Like a lot of materials available to the motor industry, magnesium is pretty dangerous stuff. Over many years though, its wilder nature was tamed and the lightweight metal became integral to production of engine blocks, transmission casings and wheels.
Magnesium, or ‘elektron’ as it was also known, had been used commercially since the 19th Century and for automotive components since the 1920s.
When Ferdinand Porsche designed the German 'People’s Car', he specified that to save weight the engine crankcases in his Volkswagen 'Beetle' would be made from magnesium alloy.

Before and since that time, magnesium has been used in numerous vehicles and for a wide variety of purposes, but most commonly in the manufacture of lightweight wheels.
Competition vehicles in particular need wheels that are strong enough to resist cornering forces and road obstacles but light enough to reduce unsprung weight. Wheels made from almost pure magnesium fulfilled both criteria but were a liability when a crash occurred.
The combination of spilt fuel or oil, hot components and magnesium created fires that burned with intense heat and could not be extinguished with water or any conventional fire-fighting technique.
The only effective way to extinguish a magnesium fire was to bury the burning components and not many racetrack crash crews had access to dump trucks full of sand.



One magnesium fire that prompted immediate changes to the use of the material occurred at Le Mans in 1955, when a Mercedes-Benz with light alloy bodywork collided with an Austin-Healey and burned for over an hour.
British company Magnesium Elektron Ltd had during the 1930s become a leading source of magnesium components for aircraft.

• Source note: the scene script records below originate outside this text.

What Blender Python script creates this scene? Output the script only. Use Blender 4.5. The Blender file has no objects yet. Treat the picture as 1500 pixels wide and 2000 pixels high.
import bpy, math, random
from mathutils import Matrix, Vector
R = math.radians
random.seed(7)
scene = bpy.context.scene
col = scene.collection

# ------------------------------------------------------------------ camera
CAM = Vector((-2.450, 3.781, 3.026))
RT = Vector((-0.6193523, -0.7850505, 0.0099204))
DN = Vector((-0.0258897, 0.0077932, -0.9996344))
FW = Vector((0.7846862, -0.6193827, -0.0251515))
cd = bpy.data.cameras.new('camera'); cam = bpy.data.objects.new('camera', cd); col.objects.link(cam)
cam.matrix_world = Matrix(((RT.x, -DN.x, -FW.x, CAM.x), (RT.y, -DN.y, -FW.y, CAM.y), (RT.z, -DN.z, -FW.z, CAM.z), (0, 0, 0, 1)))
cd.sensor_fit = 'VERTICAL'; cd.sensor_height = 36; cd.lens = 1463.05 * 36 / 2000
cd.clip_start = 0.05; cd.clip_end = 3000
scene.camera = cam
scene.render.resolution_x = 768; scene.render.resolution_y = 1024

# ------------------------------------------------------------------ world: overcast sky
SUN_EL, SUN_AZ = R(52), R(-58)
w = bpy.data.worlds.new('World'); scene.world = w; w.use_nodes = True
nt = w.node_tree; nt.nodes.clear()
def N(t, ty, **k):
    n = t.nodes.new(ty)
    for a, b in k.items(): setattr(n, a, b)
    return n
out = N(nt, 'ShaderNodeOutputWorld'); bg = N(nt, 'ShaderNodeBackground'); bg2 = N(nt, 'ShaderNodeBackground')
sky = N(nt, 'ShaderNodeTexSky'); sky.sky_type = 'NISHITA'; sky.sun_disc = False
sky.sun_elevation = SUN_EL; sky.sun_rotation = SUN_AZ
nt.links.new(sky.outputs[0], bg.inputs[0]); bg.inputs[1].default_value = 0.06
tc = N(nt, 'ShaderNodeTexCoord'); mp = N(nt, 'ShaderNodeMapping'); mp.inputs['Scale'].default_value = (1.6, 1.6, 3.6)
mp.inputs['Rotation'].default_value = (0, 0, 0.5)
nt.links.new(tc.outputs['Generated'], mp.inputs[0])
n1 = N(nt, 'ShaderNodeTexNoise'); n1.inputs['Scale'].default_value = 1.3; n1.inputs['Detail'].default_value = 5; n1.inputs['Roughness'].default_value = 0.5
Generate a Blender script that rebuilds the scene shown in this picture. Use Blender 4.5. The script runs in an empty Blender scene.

After World War II it diversified and began supplying cast magnesium alloy wheels to manufacturers of racing and road cars.
Prominent among them were Lotus and Cooper, both of which used wheels with high proportions of magnesium, until the point where they began to fracture under the intense lateral loads generated by wider tyres.
In the USA, Ted Halibrand learned about magnesium while serving with the US Air Force during WWII and in 1946 established a business making sand-cast magnesium wheels for Indy racers.

The business grew rapidly and by the 1960s, Halibrand’s ‘pin-drive’ alloy wheels were being used on cars like the Le Mans Ford GT40 and Shelby Cobra.
Some early low-cost wheels combined a steel rim with an alloy centre and spokes with the components riveted together. These wheels could not be used with tubeless tyres because they would not hold air and after some years the rivets could fail as well.
As technology progressed the quantity of volatile magnesium used in wheel production was reduced. Today’s ‘mag’ wheels, which are now pretty much standard on all new models except some entry-level cars and commercials, are made primarily from aluminium.
One that used magnesium alloy to great effect was the ‘Minilite’ wheel developed for competition use by BMC Minis. These wheels were distinguished by eight short, rounded spokes on a polished or black enamelled rim.

Wheels of different sizes front to rear became popular during the 1970s and gave rise to the three-piece ‘composite’ rim. These are frequently fitted to high-performance muscle cars and their derivatives used for competition. However, they weren’t invincible.
One famous and public failure occurred during the 1982 Bathurst 1000 when previous winner Kevin Bartlett slid his Chevrolet Camaro to a stop on its roof after a composite wheel failed and caused a rear tyre to deflate.

The safety of some aftermarket alloy wheels also came into question in 2015, when one example failed during real-world testing by the Federal Chamber of Automotive Industries, GM Holden and Mercedes-Benz Australian at the Lang Lang proving ground.
And now carbon-fibre wheels have emerged as the most advanced wheel construction type for high-performance vehicles such as the Chevrolet Corvette Z06, supplied by Carbon Revolution in Geelong.